Even though I don't doubt the existence or power of God, I still fall in to the trap of living a "blah" life. I go through the motions of my daily routine, without giving much thought to why I do things, or what the purpose is of me living this life, with this schedule, surrounded by these friends.. I get sucked in to the power of the media.
Sometimes, i'm sitting on my computer, realize I'm on facebook, and don't even remember signing on to the site! (sad, i know..) But that is how much of a robot I have become to my schedule.
I've heard that what we value most, is what we put the most time in to. When I was thinking of what I valued, a list of things popped right in to my mind: living a life that pleases and honors God, family, friends, school..... These were at the top of my list. But then when I looked at how I've been rationing my time, I had a new list: facebook, homework, mindless surfing of the internet, keeping up with friends....

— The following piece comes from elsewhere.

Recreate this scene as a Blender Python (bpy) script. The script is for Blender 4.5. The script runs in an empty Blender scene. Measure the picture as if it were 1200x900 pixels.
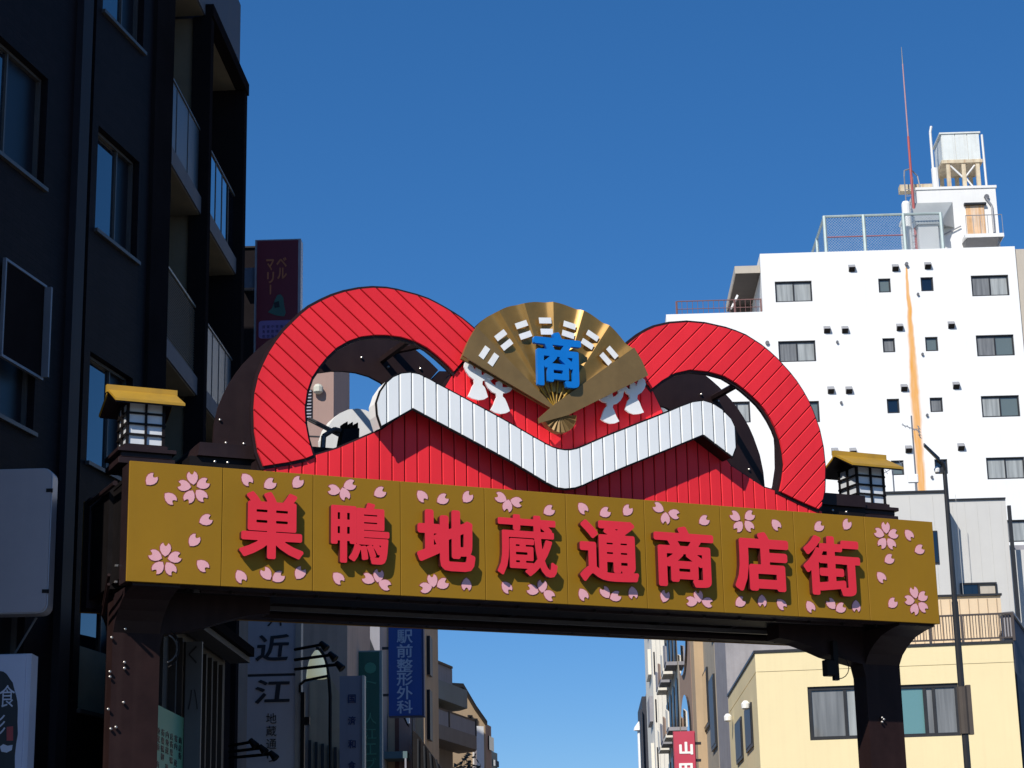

But really, the way I was giving time to these things, was not how I wanted my values to be prioritized! My relationship with God has definitely felt the brunt of my mixed-up priorities. I try to pray constantly throughout the day, and do my devotions and write in my prayer journal right before bed. But honestly, right before bed, my focus is always waning and I am not truly able to keep a straight thought-process going.
In church yesterday, Pastor Clausen was going through his sermon series about being made Righteous before God. He closed by challenging us to take seriously anything that was getting in the way of spending time with God, of getting to know God, and of drawing near to God. He challenged us to get rid of that distraction for the rest of the month of February. Facebook came to my mind right away. I wondered how many hours I spend on facebook a week, not even doing anything productive or necessary. I thought about how tired I am and how hard it is for me to do devotions at night.
I accepted the challenge, and am fasting from facebook. Instead of spending many unproductive hours on facebook and dozing off during devotions at night, I am going to spend the time I would be on facebook doing other things. I'm going to use this time to read my Bible, finish reading "don't waste your life" by John Piper, going through a devotional book, and writing in my prayer journal.
I started this challenge with 21 days left in February. It just so happens that studies have shown that it takes about 21 days to make a habit. Coincidence? maybe, but I think not :)
I'm so excited to see how changing my priorities is going to change the way I look at life, react to life, and think about life!